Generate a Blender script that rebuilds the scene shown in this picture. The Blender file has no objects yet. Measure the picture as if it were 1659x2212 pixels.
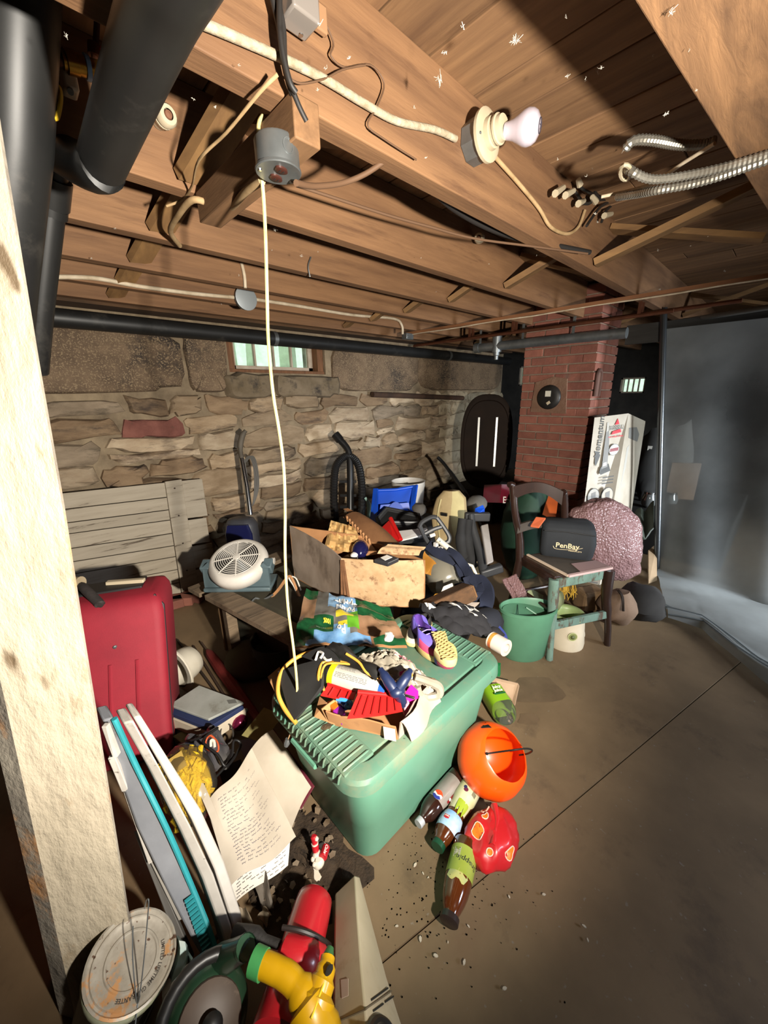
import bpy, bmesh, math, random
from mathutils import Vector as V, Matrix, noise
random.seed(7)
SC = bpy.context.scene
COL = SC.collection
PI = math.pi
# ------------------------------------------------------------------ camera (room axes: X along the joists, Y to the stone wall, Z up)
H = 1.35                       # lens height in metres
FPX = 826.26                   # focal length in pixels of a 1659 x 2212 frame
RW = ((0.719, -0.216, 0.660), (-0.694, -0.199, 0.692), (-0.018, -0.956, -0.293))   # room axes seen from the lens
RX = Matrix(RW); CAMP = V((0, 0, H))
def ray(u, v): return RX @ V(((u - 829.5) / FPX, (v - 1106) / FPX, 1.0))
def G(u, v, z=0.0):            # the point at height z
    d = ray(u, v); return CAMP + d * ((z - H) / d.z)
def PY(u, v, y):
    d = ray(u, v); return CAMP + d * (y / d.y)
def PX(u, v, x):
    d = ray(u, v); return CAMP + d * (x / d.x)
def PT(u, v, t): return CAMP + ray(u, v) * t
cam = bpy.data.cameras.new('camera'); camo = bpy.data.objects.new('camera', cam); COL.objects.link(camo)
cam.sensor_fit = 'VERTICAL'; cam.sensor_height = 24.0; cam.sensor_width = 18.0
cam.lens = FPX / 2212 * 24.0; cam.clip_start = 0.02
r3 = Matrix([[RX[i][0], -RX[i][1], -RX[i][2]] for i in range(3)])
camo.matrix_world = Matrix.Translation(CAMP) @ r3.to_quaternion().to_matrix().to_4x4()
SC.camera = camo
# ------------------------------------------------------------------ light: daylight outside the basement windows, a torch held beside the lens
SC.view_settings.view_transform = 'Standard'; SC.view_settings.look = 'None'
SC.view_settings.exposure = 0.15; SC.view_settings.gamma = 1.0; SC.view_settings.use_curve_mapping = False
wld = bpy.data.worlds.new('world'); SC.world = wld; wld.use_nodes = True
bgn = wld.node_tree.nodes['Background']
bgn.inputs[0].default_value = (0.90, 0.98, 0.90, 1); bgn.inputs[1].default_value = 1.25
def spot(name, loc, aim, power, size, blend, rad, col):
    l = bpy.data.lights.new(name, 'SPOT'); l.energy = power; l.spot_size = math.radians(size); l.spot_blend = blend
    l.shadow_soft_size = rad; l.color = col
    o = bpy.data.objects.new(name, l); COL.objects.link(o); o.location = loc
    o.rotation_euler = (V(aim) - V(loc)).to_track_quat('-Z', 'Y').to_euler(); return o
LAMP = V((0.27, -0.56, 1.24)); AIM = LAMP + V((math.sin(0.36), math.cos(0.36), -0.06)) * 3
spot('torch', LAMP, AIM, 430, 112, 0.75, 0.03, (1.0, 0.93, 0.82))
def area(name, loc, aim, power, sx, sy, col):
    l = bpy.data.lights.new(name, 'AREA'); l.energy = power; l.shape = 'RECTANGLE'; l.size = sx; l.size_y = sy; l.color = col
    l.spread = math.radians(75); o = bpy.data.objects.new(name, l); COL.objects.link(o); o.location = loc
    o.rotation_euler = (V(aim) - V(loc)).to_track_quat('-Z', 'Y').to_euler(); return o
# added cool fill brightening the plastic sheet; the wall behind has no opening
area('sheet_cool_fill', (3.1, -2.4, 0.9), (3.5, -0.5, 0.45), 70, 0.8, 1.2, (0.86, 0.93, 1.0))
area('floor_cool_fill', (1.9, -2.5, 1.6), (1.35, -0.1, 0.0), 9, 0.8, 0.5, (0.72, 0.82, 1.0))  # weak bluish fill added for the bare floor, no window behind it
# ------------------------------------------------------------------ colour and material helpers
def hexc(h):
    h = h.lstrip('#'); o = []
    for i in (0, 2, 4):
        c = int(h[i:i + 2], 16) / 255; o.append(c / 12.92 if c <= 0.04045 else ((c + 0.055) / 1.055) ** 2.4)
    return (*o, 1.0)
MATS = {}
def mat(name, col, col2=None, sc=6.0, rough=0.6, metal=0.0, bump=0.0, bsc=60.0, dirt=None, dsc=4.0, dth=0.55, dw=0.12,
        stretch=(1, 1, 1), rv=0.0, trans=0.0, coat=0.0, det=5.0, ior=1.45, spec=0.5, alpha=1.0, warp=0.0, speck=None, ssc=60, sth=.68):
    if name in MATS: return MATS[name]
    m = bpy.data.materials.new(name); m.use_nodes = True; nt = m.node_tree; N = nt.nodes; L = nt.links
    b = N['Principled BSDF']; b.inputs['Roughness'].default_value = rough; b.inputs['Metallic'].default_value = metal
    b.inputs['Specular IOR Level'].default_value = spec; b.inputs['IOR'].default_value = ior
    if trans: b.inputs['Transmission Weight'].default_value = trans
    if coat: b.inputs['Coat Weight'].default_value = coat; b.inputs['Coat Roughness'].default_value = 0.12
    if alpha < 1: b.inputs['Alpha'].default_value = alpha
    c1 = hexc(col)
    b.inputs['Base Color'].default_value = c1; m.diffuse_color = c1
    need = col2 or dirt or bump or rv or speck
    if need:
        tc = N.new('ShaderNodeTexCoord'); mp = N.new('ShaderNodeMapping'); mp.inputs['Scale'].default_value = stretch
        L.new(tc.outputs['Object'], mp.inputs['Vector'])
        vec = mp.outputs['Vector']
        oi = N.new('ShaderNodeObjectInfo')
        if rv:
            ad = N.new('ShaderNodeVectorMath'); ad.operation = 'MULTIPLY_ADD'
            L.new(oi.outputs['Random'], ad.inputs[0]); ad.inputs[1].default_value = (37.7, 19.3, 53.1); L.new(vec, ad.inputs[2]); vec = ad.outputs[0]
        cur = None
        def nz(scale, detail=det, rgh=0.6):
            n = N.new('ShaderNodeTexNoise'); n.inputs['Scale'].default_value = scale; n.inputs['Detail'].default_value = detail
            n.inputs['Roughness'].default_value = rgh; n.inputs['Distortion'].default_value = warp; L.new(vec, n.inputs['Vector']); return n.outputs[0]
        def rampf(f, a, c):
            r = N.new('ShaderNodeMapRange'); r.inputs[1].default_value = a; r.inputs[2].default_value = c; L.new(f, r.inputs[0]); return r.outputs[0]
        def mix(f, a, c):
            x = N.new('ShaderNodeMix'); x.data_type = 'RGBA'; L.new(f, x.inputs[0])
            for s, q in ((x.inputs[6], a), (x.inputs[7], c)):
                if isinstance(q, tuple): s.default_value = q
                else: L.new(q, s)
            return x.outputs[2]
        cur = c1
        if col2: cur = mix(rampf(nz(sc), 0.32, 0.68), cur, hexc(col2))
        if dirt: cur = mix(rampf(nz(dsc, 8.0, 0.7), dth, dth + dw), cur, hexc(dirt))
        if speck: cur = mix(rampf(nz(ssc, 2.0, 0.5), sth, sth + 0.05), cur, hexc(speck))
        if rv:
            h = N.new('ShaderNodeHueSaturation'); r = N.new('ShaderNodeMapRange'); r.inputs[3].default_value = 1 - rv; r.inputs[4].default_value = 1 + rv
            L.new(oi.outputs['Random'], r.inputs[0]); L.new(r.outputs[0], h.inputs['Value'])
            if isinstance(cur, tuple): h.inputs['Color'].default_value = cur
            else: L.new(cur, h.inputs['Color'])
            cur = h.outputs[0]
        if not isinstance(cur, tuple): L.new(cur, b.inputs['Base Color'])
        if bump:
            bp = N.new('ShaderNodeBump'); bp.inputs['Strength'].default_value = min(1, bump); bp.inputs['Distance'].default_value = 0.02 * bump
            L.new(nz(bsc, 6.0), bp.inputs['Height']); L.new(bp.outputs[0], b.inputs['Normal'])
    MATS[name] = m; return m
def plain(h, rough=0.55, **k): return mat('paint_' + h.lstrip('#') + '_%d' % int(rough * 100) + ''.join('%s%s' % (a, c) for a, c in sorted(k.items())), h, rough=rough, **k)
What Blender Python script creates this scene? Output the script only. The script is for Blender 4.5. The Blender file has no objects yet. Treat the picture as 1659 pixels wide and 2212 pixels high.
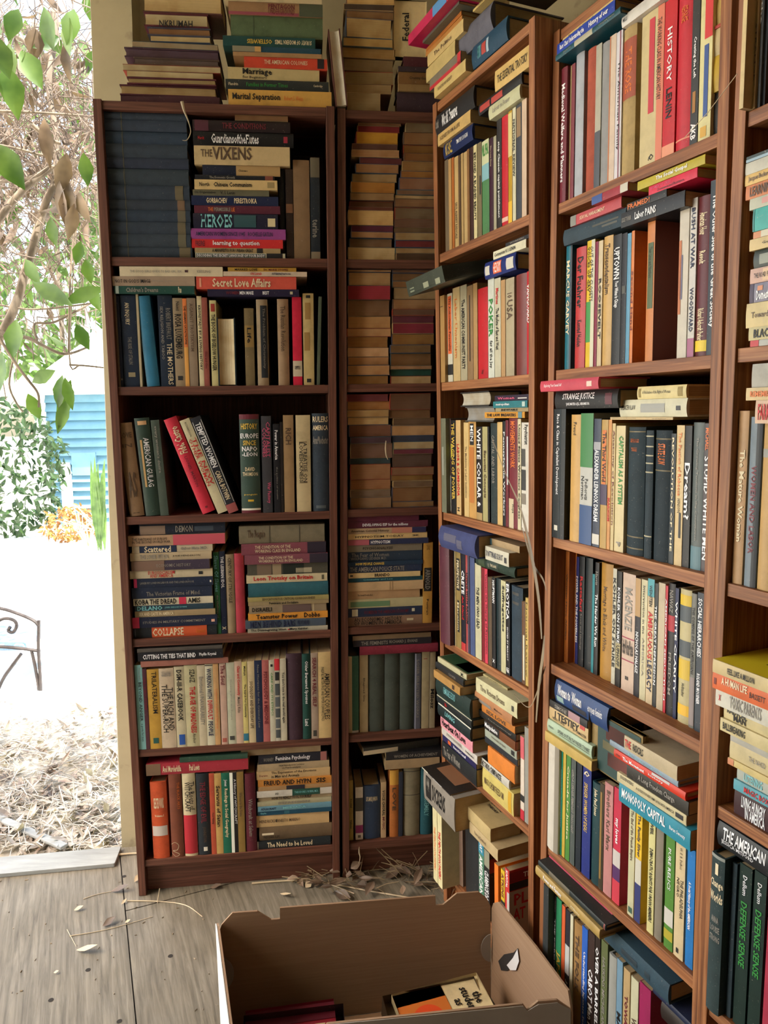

■ ■ ■ ■ ■ ■ ■

Scan the entries above and work out how many lines include the word "file"; the reply is that number alone.

# Reply to the exercise
2